▶ Exercise aim
Give back the full listing, character for character, with no pictures.

▶ Data block
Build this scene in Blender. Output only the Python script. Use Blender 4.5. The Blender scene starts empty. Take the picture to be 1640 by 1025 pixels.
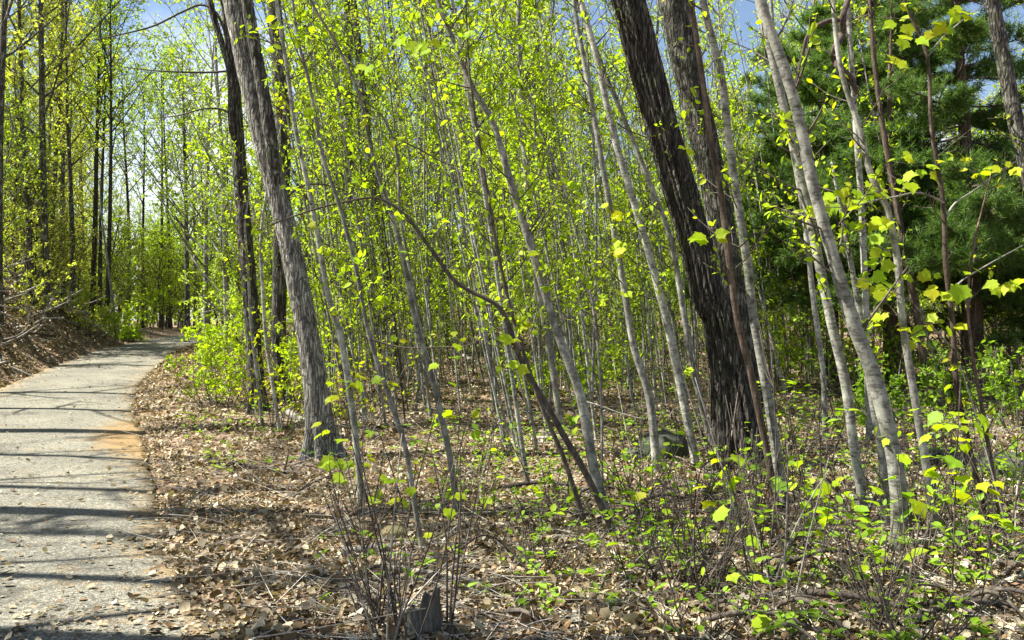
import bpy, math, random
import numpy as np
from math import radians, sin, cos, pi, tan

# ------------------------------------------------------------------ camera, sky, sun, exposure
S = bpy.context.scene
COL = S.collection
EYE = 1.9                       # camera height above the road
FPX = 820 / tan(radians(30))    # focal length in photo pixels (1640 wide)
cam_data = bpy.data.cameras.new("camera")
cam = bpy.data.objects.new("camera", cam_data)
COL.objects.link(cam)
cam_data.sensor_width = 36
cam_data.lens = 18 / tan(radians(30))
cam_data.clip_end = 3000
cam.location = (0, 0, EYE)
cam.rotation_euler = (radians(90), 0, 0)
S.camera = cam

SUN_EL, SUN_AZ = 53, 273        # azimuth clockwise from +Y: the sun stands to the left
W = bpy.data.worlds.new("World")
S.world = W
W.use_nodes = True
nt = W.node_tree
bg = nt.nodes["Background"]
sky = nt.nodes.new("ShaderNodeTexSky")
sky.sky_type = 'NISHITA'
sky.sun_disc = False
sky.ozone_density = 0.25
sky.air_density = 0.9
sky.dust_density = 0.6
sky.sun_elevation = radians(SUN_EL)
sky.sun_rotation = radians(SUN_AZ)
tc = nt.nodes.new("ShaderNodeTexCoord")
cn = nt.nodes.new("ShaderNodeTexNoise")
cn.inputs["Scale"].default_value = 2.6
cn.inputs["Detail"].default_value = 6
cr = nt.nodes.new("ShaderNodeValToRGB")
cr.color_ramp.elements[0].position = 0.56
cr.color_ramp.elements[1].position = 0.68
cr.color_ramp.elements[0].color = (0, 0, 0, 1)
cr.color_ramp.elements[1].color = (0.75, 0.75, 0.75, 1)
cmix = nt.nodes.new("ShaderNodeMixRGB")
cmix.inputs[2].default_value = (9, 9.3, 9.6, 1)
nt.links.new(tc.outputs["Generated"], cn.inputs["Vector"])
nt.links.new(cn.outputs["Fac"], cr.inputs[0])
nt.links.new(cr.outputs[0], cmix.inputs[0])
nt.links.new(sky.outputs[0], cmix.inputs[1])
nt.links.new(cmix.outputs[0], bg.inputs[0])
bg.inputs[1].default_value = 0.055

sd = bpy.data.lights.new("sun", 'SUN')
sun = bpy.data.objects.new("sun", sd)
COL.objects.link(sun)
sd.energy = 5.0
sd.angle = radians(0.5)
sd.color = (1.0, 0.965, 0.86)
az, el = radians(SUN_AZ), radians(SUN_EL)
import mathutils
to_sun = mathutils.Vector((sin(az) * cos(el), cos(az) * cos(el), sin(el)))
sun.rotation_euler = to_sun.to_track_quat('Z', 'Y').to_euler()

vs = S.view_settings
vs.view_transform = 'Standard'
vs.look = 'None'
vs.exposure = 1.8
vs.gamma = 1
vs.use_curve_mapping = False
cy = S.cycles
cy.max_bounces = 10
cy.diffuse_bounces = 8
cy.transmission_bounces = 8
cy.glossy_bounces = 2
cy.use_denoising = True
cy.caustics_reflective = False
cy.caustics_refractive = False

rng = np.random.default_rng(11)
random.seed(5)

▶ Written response
Build this scene in Blender. Output only the Python script. Use Blender 4.5. The Blender scene starts empty. Take the picture to be 1640 by 1025 pixels.
import bpy, math, random
import numpy as np
from math import radians, sin, cos, pi, tan

# ------------------------------------------------------------------ camera, sky, sun, exposure
S = bpy.context.scene
COL = S.collection
EYE = 1.9                       # camera height above the road
FPX = 820 / tan(radians(30))    # focal length in photo pixels (1640 wide)
cam_data = bpy.data.cameras.new("camera")
cam = bpy.data.objects.new("camera", cam_data)
COL.objects.link(cam)
cam_data.sensor_width = 36
cam_data.lens = 18 / tan(radians(30))
cam_data.clip_end = 3000
cam.location = (0, 0, EYE)
cam.rotation_euler = (radians(90), 0, 0)
S.camera = cam

SUN_EL, SUN_AZ = 53, 273        # azimuth clockwise from +Y: the sun stands to the left
W = bpy.data.worlds.new("World")
S.world = W
W.use_nodes = True
nt = W.node_tree
bg = nt.nodes["Background"]
sky = nt.nodes.new("ShaderNodeTexSky")
sky.sky_type = 'NISHITA'
sky.sun_disc = False
sky.ozone_density = 0.25
sky.air_density = 0.9
sky.dust_density = 0.6
sky.sun_elevation = radians(SUN_EL)
sky.sun_rotation = radians(SUN_AZ)
tc = nt.nodes.new("ShaderNodeTexCoord")
cn = nt.nodes.new("ShaderNodeTexNoise")
cn.inputs["Scale"].default_value = 2.6
cn.inputs["Detail"].default_value = 6
cr = nt.nodes.new("ShaderNodeValToRGB")
cr.color_ramp.elements[0].position = 0.56
cr.color_ramp.elements[1].position = 0.68
cr.color_ramp.elements[0].color = (0, 0, 0, 1)
cr.color_ramp.elements[1].color = (0.75, 0.75, 0.75, 1)
cmix = nt.nodes.new("ShaderNodeMixRGB")
cmix.inputs[2].default_value = (9, 9.3, 9.6, 1)
nt.links.new(tc.outputs["Generated"], cn.inputs["Vector"])
nt.links.new(cn.outputs["Fac"], cr.inputs[0])
nt.links.new(cr.outputs[0], cmix.inputs[0])
nt.links.new(sky.outputs[0], cmix.inputs[1])
nt.links.new(cmix.outputs[0], bg.inputs[0])
bg.inputs[1].default_value = 0.055

sd = bpy.data.lights.new("sun", 'SUN')
sun = bpy.data.objects.new("sun", sd)
COL.objects.link(sun)
sd.energy = 5.0
sd.angle = radians(0.5)
sd.color = (1.0, 0.965, 0.86)
az, el = radians(SUN_AZ), radians(SUN_EL)
import mathutils
to_sun = mathutils.Vector((sin(az) * cos(el), cos(az) * cos(el), sin(el)))
sun.rotation_euler = to_sun.to_track_quat('Z', 'Y').to_euler()

vs = S.view_settings
vs.view_transform = 'Standard'
vs.look = 'None'
vs.exposure = 1.8
vs.gamma = 1
vs.use_curve_mapping = False
cy = S.cycles
cy.max_bounces = 10
cy.diffuse_bounces = 8
cy.transmission_bounces = 8
cy.glossy_bounces = 2
cy.use_denoising = True
cy.caustics_reflective = False
cy.caustics_refractive = False

rng = np.random.default_rng(11)
random.seed(5)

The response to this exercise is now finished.